Scene modeling code data:
· · · · ·

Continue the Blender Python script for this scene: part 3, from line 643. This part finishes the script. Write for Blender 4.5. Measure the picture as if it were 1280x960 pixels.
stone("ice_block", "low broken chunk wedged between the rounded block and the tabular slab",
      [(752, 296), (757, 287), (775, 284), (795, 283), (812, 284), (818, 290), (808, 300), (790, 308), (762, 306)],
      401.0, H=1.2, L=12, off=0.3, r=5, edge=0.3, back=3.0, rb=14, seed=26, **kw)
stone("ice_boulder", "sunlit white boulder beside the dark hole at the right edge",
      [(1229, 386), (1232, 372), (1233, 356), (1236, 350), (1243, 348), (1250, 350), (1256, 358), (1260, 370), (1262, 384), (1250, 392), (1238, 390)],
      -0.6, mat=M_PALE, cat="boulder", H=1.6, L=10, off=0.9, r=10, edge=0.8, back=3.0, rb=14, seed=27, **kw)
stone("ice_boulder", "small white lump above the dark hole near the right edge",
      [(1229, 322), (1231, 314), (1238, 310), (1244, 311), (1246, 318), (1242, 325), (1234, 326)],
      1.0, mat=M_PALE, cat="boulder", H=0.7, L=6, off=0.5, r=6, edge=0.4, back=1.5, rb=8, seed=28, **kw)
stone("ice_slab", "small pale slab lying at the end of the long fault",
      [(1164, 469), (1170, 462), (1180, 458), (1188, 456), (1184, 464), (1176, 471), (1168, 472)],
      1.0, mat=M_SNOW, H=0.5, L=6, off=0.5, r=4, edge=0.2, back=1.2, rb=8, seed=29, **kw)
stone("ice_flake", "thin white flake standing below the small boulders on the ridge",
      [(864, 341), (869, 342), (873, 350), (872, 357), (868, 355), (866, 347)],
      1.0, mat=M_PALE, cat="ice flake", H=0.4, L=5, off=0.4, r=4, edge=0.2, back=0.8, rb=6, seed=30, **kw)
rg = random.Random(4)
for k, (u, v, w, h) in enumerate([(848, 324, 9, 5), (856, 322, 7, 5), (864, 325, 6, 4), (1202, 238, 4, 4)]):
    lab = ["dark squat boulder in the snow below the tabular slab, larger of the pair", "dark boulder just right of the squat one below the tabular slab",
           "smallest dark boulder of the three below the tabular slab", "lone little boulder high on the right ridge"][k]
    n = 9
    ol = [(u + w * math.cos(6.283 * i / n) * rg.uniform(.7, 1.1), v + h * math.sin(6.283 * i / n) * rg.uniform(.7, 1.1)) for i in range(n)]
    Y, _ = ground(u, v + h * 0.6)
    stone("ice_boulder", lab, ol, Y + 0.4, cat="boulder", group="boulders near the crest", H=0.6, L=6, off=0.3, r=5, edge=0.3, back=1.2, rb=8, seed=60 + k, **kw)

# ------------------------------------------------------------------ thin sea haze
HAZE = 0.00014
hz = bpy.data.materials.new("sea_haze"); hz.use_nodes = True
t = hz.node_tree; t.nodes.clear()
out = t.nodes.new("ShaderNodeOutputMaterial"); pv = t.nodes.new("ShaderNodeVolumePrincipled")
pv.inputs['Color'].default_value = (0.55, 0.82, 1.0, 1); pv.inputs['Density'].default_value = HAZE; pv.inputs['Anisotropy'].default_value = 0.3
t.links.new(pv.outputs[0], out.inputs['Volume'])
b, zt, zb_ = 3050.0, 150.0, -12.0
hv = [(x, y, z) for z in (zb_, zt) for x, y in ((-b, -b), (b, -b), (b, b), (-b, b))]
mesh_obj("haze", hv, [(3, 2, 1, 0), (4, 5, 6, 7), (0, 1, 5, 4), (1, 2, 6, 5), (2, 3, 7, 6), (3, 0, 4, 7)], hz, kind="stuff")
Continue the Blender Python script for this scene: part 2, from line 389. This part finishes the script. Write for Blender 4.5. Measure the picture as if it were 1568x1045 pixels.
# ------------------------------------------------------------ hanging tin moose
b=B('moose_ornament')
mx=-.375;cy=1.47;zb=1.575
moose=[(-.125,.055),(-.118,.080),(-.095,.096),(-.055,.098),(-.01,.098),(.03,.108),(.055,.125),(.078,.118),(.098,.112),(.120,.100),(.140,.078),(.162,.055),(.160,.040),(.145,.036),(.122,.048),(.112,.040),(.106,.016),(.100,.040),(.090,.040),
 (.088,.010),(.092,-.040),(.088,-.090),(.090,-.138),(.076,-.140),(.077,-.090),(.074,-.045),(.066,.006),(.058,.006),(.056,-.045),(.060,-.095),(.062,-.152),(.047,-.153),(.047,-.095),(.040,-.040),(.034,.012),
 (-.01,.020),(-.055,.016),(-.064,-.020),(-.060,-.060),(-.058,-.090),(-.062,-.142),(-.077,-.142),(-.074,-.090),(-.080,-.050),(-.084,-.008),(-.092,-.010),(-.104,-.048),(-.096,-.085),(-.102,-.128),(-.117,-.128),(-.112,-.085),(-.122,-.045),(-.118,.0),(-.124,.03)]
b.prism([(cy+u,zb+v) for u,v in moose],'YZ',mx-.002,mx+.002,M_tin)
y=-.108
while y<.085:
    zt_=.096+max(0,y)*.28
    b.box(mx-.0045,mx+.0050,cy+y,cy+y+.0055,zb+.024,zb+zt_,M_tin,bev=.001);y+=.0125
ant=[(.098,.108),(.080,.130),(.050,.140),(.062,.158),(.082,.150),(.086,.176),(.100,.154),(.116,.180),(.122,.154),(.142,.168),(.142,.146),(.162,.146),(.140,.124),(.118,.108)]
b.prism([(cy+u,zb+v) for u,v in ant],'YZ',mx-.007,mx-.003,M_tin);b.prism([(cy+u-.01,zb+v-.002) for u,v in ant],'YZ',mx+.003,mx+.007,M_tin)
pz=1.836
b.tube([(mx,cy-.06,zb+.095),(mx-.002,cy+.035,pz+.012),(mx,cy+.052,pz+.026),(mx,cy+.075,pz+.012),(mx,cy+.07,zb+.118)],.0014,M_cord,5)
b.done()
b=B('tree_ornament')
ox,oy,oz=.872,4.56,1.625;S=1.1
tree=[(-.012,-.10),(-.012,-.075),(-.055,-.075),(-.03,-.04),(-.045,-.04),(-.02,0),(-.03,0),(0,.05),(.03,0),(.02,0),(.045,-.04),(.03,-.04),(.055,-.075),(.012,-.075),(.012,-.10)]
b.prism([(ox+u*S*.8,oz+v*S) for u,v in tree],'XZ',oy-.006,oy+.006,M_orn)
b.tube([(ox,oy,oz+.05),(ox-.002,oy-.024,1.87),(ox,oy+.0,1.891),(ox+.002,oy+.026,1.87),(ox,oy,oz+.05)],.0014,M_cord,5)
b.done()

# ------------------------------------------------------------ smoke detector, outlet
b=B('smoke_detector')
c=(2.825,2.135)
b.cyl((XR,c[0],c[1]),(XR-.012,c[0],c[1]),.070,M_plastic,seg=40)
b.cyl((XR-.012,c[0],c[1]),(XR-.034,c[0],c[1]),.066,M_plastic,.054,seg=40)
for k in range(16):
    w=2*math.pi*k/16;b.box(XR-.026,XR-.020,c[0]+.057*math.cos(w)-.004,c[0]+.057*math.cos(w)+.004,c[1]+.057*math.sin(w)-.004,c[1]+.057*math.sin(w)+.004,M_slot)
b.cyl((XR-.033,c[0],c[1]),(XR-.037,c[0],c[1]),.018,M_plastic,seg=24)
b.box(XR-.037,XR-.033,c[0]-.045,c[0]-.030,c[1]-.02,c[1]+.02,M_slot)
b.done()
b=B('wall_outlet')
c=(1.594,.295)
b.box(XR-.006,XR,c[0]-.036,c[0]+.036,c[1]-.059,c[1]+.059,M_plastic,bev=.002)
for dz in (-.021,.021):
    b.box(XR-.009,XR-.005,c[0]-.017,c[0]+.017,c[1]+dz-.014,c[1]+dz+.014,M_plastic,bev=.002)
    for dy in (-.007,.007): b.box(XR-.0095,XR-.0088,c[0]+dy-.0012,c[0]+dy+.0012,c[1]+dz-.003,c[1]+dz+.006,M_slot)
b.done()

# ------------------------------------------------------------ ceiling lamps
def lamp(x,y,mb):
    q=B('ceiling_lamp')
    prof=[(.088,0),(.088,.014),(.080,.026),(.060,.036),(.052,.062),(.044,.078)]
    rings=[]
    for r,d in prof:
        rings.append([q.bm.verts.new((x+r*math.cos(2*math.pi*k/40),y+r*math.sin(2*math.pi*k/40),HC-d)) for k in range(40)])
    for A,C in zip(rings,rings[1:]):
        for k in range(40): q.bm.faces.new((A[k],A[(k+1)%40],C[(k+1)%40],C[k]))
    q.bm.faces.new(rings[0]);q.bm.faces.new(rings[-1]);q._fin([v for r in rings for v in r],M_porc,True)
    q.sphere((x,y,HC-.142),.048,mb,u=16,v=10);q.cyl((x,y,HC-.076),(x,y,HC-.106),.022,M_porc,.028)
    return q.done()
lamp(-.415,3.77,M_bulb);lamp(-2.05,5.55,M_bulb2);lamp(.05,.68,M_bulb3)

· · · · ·

■ Task goal:
Find the lines above that contain the word "finishes" and collect them.

■ Complete response:
Continue the Blender Python script for this scene: part 3, from line 643. This part finishes the script. Write for Blender 4.5. Measure the picture as if it were 1280x960 pixels.
Continue the Blender Python script for this scene: part 2, from line 389. This part finishes the script. Write for Blender 4.5. Measure the picture as if it were 1568x1045 pixels.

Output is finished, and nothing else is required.